The Five Principles of a Narrated Home: A Styling Framework
The difference between a beautiful home and a considered one is intention.
Not money. Not access to particular makers or materials. Intention — the decision to place each object where it belongs, not where it fits. To pair things deliberately. To style for a specific moment rather than a general room. To let the materials tell the story before the objects are even noticed.
I have been applying five principles to every NH edit since the brand began. Here they are — with the products currently in the collection that demonstrate each one.

PRINCIPLE ONE- PLACEMENT
Placement is not about where an object fits. It is about where it belongs given the light, the surface, and the season.
The Azóia Marble Tray placed on a dark desk communicates something specific: a surface organised around a material decision. The same tray on a pale surface creates different contrast, a different story. Neither is wrong. Both are deliberate.
Before placing anything, I ask: what does this surface do in the morning? What does it do at 6pm? Objects that earn their place do so across the whole day — not just in the photograph taken at the ideal moment.
The three-heights rule applies to every shelf and console. Something tall, something mid-height, something flat and horizontal. Remove one and the surface loses its logic. The Luxury Brass Incense Burner is the mid piece. The Charcoal Croc-Embossed Basketball is the tall piece — its spherical form creates a pause that a square object cannot.

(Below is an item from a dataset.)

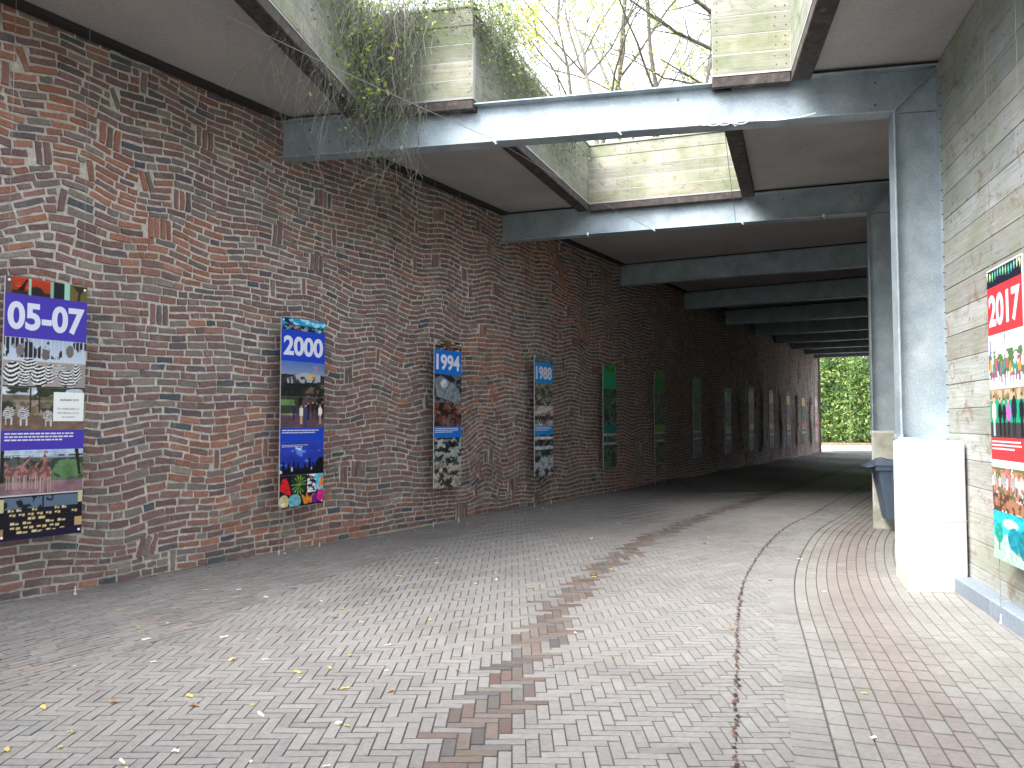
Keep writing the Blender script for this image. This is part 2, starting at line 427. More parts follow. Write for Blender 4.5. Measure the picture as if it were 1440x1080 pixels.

The Azóia Tray is the flat base. Three pieces. One surface that makes sense.
PRINCIPLE TWO - PAIRING
Nothing should be styled alone. Objects in conversation create meaning that isolated objects never can.
The Luxury Aged Brass Tealight Holder lit on the Azóia Marble Tray: warm aged brass on cool dark marble. Two materials from different ends of the temperature spectrum, placed in proximity. The warmth of the brass deepens against the dark stone. The stone's gold veining echoes the metal without repeating it. This is pairing: not matching, but conversation.
The pairing principle also applies to scale. A small object beside a large one creates hierarchy — the eye knows where to land first and where to travel next. Without hierarchy, a surface is simply a collection. With it, it becomes a composition.
PRINCIPLE THREE - MOMENT
Every object has a time of day when it comes most alive. Styling for the room in general misses this. Styling for the specific moment you want is what makes a home feel considered.
The Long Oversized Lighter in Shagreen & Brass on a desk at 9am is a sculptural object. At 7pm, when it is picked up and used, it becomes something active — the moment of lighting something becoming part of the room's ritual. These are two different objects in one form.
The Luxury Aged Brass Tealight Holder demonstrates the Moment principle most precisely. Unlit, it is geometric and still. Lit, the concentric rings hold a flame at their centre and the whole object changes character. Style it where the evening light will find it first.
PRINCIPLE FOUR - CONTRAST
Beauty lives at the edge between materials. A room composed of one material world — however carefully chosen — is monotonous. A room with deliberate material contrast is alive.
The Charcoal Croc-Embossed Basketball embossed composite leather beside the smooth cold surface of the Azóia Marble Tray: texture against polish. The croc pattern on the ball creates visual complexity that the marble's clean surface amplifies rather than competes with. Each makes the other more interesting.
Contrast is also about temperature: warm materials beside cool ones, rough beside smooth, matte beside reflective. The Long Oversized Lighter in shagreen — a rough, organic texture — beside the polished brass of the Incense Burner. These two objects have no business being on the same surface, which is exactly why they belong there.
PRINCIPLE FIVE - STORYTELLING
The final principle is the one that separates a considered home from a styled one. Objects with stories make rooms with depth.
The Luxury Aged Brass Tealight Holder was sand-cast by Croatian artisans using heritage techniques — sand-casting, hand-finishing, natural oxidation. That process is not visible in the finished object. But it is present in the weight of it, the texture of the aged surface, the quality of the patina. People who hold it sense that something more than manufacture went into its making.
The Storytelling principle does not require the owner to explain their objects. It requires the objects to be the kind that invite the question. When someone picks up the Charcoal Basketball from the shelf, they ask about it. When the Azóia Tray catches the light and someone notices the golden veining, they ask about it. The story comes out naturally — which is the only way a story should ever come out.
Every object in a Narrated Home edit has a story worth telling. That is the first and last criterion for inclusion.
HOW THE FIVE PRINCIPLES WORK TOGETHER
Applied individually, each principle improves a room. Applied together, they transform it.
The Placement principle tells you where to put each piece. The Pairing principle tells you what to put beside it. The Moment principle tells you which light to style it for. The Contrast principle tells you which materials to introduce for tension. The Storytelling principle tells you whether the object has earned its place at all.
Use them in order, or use them all at once. The result is a surface — a room, a home — that feels considered without being decorated.